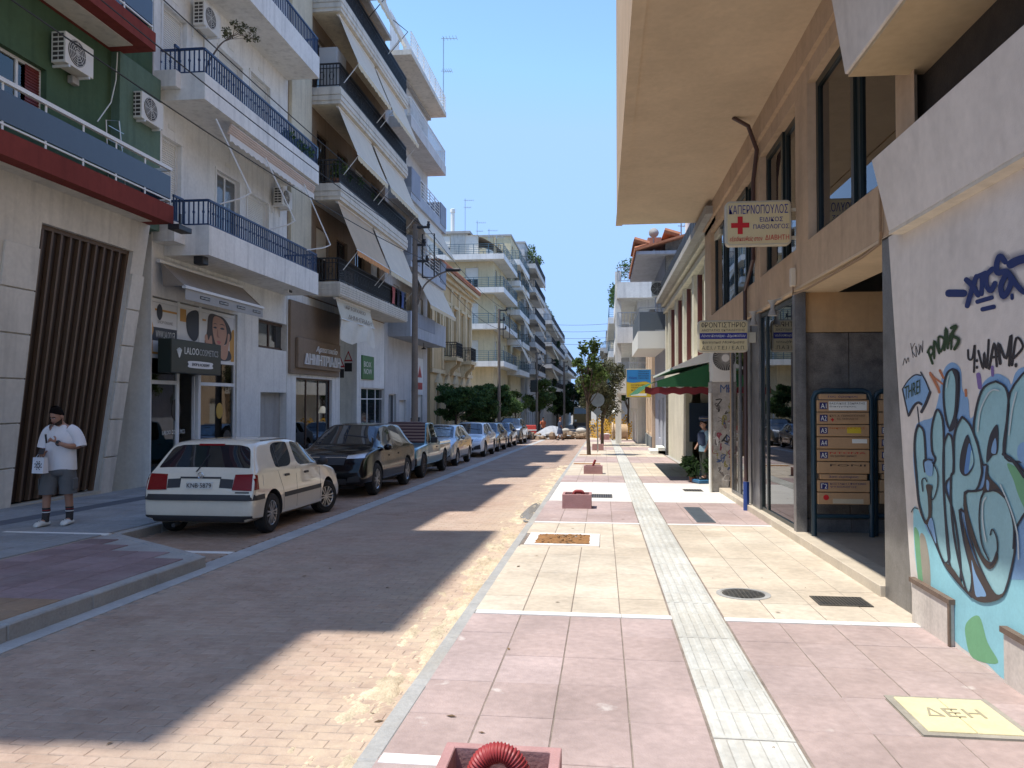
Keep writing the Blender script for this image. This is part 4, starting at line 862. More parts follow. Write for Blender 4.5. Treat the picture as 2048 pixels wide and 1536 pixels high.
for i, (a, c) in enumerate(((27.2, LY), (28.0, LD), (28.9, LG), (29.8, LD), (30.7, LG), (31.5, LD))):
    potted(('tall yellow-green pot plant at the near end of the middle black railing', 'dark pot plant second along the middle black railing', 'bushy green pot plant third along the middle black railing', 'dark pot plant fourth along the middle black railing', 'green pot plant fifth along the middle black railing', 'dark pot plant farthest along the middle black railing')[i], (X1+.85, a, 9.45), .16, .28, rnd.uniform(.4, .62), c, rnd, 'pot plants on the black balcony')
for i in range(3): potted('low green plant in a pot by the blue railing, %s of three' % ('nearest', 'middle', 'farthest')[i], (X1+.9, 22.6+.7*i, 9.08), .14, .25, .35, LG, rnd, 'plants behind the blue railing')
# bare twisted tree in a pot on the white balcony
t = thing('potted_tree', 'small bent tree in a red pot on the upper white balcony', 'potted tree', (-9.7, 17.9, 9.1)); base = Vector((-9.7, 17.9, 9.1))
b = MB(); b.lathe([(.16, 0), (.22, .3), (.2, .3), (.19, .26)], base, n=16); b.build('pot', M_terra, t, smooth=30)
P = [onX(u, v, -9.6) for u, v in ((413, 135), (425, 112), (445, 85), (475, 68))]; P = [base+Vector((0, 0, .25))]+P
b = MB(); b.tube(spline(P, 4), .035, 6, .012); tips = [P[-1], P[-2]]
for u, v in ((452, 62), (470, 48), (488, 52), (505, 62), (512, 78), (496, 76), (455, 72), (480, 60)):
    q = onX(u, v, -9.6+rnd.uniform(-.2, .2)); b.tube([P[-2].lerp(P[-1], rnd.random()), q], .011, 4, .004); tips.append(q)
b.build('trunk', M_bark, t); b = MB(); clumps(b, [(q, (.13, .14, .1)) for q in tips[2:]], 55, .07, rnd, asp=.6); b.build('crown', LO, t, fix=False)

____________

**Your instructions**
Images in the data above are to be skipped. Retype all other material exactly.

**Exercise output**
Keep writing the Blender script for this image. This is part 4, starting at line 862. More parts follow. Write for Blender 4.5. Treat the picture as 2048 pixels wide and 1536 pixels high.
for i, (a, c) in enumerate(((27.2, LY), (28.0, LD), (28.9, LG), (29.8, LD), (30.7, LG), (31.5, LD))):
    potted(('tall yellow-green pot plant at the near end of the middle black railing', 'dark pot plant second along the middle black railing', 'bushy green pot plant third along the middle black railing', 'dark pot plant fourth along the middle black railing', 'green pot plant fifth along the middle black railing', 'dark pot plant farthest along the middle black railing')[i], (X1+.85, a, 9.45), .16, .28, rnd.uniform(.4, .62), c, rnd, 'pot plants on the black balcony')
for i in range(3): potted('low green plant in a pot by the blue railing, %s of three' % ('nearest', 'middle', 'farthest')[i], (X1+.9, 22.6+.7*i, 9.08), .14, .25, .35, LG, rnd, 'plants behind the blue railing')
# bare twisted tree in a pot on the white balcony
t = thing('potted_tree', 'small bent tree in a red pot on the upper white balcony', 'potted tree', (-9.7, 17.9, 9.1)); base = Vector((-9.7, 17.9, 9.1))
b = MB(); b.lathe([(.16, 0), (.22, .3), (.2, .3), (.19, .26)], base, n=16); b.build('pot', M_terra, t, smooth=30)
P = [onX(u, v, -9.6) for u, v in ((413, 135), (425, 112), (445, 85), (475, 68))]; P = [base+Vector((0, 0, .25))]+P
b = MB(); b.tube(spline(P, 4), .035, 6, .012); tips = [P[-1], P[-2]]
for u, v in ((452, 62), (470, 48), (488, 52), (505, 62), (512, 78), (496, 76), (455, 72), (480, 60)):
    q = onX(u, v, -9.6+rnd.uniform(-.2, .2)); b.tube([P[-2].lerp(P[-1], rnd.random()), q], .011, 4, .004); tips.append(q)
b.build('trunk', M_bark, t); b = MB(); clumps(b, [(q, (.13, .14, .1)) for q in tips[2:]], 55, .07, rnd, asp=.6); b.build('crown', LO, t, fix=False)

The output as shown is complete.